Marte e o seu dínamo irregular
Na Terra, o campo magnético é gerado no núcleo externo, que é composto por ferro fundido em movimento. Este fluido, ao girar, cria correntes elétricas que produzem um campo magnético estável. Marte, por outro lado, parece ter tido um sistema muito diferente há milhares de milhões de anos.
Modelos anteriores sugeriam que Marte também tinha um núcleo interno sólido e um núcleo externo líquido, tal como o nosso planeta. No entanto, o novo estudo sugere que todo o núcleo marciano era líquido durante o tempo em que tinha um campo magnético. Esta diferença é fundamental para compreender o seu campo hemisférico.
A chave é a forma como o calor escapa do interior do planeta. Se o hemisfério sul tivesse uma crosta termicamente mais condutora, o calor teria escapado mais facilmente através dela. Esta diferença teria intensificado o movimento dos fluidos, ativando o mecanismo do dínamo apenas no seu pólo sul.
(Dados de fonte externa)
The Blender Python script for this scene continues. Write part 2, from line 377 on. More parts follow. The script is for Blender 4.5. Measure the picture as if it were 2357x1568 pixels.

Este fenómeno explicaria porque é que as rochas do hemisfério sul são magnetizadas e as do norte não. Também se enquadra na ausência de um dínamo ativo após a formação de grandes bacias de impacto, como Hellas e Isidis, há mais de 3,9 mil milhões de anos, que não apresentam indícios magnéticos.
Simulações que revelam segredos
Para validar esta teoria, os cientistas utilizaram o supercomputador do Maryland Advanced Research Computing Center. Modelaram um Marte antigo com diferentes condições do núcleo e da crosta. Queriam ver se era possível reproduzir um campo magnético como o que foi detetado pelas missões Global Surveyor e InSight.
As simulações confirmaram que, quando o núcleo era completamente líquido e o hemisfério sul tinha maior condutividade térmica, era gerado um campo magnético assimétrico. Este campo correspondia, tanto em força como em distribuição, às medições reais obtidas em Marte.

O modelo propõe que a diferença de temperatura entre os hemisférios fez com que o dínamo planetário fosse ativado de forma localizada. Este “dínamo hemisférico” não tem precedentes entre os planetas conhecidos e levanta novas questões sobre a evolução térmica e a dinâmica interna de Marte.
Embora a teoria seja sólida, ainda é necessária mais investigação. Os autores sugerem a análise de dados sísmicos adicionais do módulo de aterragem InSight, bem como o estudo de meteoritos marcianos de diferentes regiões do planeta. Assim, poderiam procurar sinais que confirmem ou refutem a hipótese do núcleo líquido.
O que isto significa para Marte... e para nós
Se se confirmar que Marte tinha um campo magnético hemisférico gerado por um núcleo totalmente líquido, isso mudaria muito a nossa compreensão da sua história. Esta descoberta implicaria que o campo se extinguiu não por solidificação, como se pensava anteriormente, mas por ineficiências no seu dínamo planetário.
Também nos daria pistas sobre a razão pela qual Marte perdeu a sua atmosfera tão rapidamente. Sem um campo magnético global, o planeta ficou exposto ao vento solar, o que contribuiu para o seu atual estado árido e frio. Isto afeta as expectativas sobre a vida passada e futura no planeta vermelho.
Além disso, esta teoria sugere que as condições térmicas da superfície - como a condutividade da crosta - podem desempenhar um papel na determinação do campo magnético de um planeta. É uma chamada de atenção para o facto de pequenos pormenores poderem ter consequências globais na evolução dos planetas.
Para já, o novo modelo parece convincente. Mas, como toda a boa ciência, está aberto ao debate e a mais testes. A exploração de Marte e a análise dos seus dados continuam a ser fundamentais para reconstruir não só o seu passado, mas também para compreender a diversidade de mundos possíveis no Universo.